5. The Departmental Representative (DR) relied on the orders of lower authorities.

6. We have carefully considered the submissions made by both the assessee and the Department, along with the orders of the lower We also perused the material available on records. Upon reviewing the computation of income and the ITR filed by the assessee, it is evident that the total disallowance of Rs.21,62,259/- included the said penalty expenditure. The error occurred due to a clerical mistake in selecting the section under which the disallowance was made. In light of this, we hold that the AO’s disallowance under Section 37 leads to a duplication, which is unsustainable. The addition of Rs.4,81,985/- is hereby deleted.

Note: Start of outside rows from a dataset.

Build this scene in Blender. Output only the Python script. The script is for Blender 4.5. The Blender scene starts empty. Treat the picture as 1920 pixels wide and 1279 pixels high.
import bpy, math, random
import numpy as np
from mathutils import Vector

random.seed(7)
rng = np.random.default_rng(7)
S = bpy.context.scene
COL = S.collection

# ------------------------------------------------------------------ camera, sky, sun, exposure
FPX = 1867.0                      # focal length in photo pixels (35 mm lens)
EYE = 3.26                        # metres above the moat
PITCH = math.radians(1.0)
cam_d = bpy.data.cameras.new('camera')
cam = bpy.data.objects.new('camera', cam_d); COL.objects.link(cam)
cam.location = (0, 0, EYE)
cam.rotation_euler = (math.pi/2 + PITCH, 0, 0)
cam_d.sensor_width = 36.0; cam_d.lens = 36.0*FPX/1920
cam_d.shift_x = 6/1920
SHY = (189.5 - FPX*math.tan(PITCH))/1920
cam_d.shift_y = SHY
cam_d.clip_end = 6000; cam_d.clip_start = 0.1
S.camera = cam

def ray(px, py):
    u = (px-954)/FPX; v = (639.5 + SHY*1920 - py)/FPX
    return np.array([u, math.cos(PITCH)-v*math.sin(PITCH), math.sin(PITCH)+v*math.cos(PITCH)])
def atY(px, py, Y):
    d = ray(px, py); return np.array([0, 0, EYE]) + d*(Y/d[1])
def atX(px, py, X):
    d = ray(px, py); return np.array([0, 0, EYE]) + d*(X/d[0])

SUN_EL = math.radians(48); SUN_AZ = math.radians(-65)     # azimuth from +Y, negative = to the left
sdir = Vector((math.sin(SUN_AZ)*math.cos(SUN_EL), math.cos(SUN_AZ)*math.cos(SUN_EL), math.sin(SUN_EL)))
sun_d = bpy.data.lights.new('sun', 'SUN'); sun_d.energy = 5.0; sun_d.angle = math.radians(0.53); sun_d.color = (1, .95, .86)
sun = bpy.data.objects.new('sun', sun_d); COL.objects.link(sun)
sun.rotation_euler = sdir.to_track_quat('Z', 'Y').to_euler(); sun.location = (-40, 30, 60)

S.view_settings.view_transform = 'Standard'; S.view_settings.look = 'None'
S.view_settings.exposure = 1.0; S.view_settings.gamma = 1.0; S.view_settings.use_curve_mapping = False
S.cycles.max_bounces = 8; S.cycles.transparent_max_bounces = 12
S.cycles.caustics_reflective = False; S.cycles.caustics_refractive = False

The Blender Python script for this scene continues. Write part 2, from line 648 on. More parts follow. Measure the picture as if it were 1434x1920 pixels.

6.1. The assessee wrote off bad debts of Rs.24,50,304/-, which included Rs.3,51,265/- due from BGR Energy System Pvt. Ltd. and Rs.20,99,039/- from SIMON India Ltd.. The AO disallowed the claim, citing the absence of supporting documentation during the assessment proceedings. The assessee provided sufficient evidence in the form of ledger accounts and minutes of settlement meetings with the debtors, proving that the amounts were genuinely written off after settlement agreements. The Supreme Court’s ruling in TRF Ltd. vs. CIT clarifies that after 01.04.1989, there is no requirement to prove that the debt has become irrecoverable. It is enough that the debt has been written off in the books. Based on the submissions and the evidence provided, it is clear that the conditions under Section 36(1)(vii) of the Act were met, and the disallowance by the AO was unjustified. The disallowance of Rs.24,50,304/- is, therefore, deleted.

6.2. In view of the above findings, we allow the assessee’s appeal on both grounds. The disallowances made by the AO under sections 37 and 36(1)(vii) of the Act are deleted.

7. In the result, the appeal filed by the assessee is allowed.

Order pronounced in the Open Court on 10th October, 2024 at Ahmedabad.